Jim Hightower ~ Save Wall Street! Congress Passes JO(BS) Act

(Common Dreams) | RS_News | April 5 2012

OPINION ~ Hallelujah, Washington has finally heard the people’s cries for jobs! In an urgent bipartisan push, Democrats and Republicans have joined hands across the aisle to pass the JOBS Act. In this time of “The Great Hurt” – with widespread unemployment, middle-class incomes tumbling and the price of gasoline skyrocketing – we can all applaud our stalwarts in the capital city for meeting the No. 1 need of America’s hard-hit economy: deregulating Wall Street.

Huh? I thought this was a jobs bill?

We’ll get to that, but first (as always) Wall Street bankers must be served. Yes, them. The same priests of unmitigated arrogance who caused the disastrous financial crash that continues to rumble across our land. The same Wall Streeters we bailed out with trillions of public dollars. That Wall Street is now sulking and skulking around the U.S. Capitol, insisting that it is an economic victim, held back from its profiteering potential by government regulations to protect the public from finaglers and fraudsters. “Free Wall Street,” is their cry!

Clucking with sympathy, Congress’ tea party Republicans have rushed to the side of these poor, rich financiers, pledging to unshackle them from “burdensome” regulations. Serving Wall Street is not all that popular these days with voters, however, so the Repubs and their Democratic allies have committed their own fraud in order to pass this bill, deceptively titled it the “JOBS Act” (even though it doesn’t actually create any jobs).

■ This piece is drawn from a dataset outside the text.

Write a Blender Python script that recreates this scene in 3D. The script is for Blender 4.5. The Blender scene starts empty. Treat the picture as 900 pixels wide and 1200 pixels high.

Then they pushed it in the name of small businesses (even though they quietly defined “small” as a billion dollars a year in sales). In fact, the accent on the JOBS acronym should be on “B.S.” Will it surprise you to learn that the word “jobs” isn’t even included in the title? Instead, JOBS stands for “Jump-start Our Business Start-ups.”

Alarmingly, the so-called “onerous” regulations that Congress eliminated primarily are the extremely useful financial disclosure rules passed a decade ago to prevent another Enron scandal.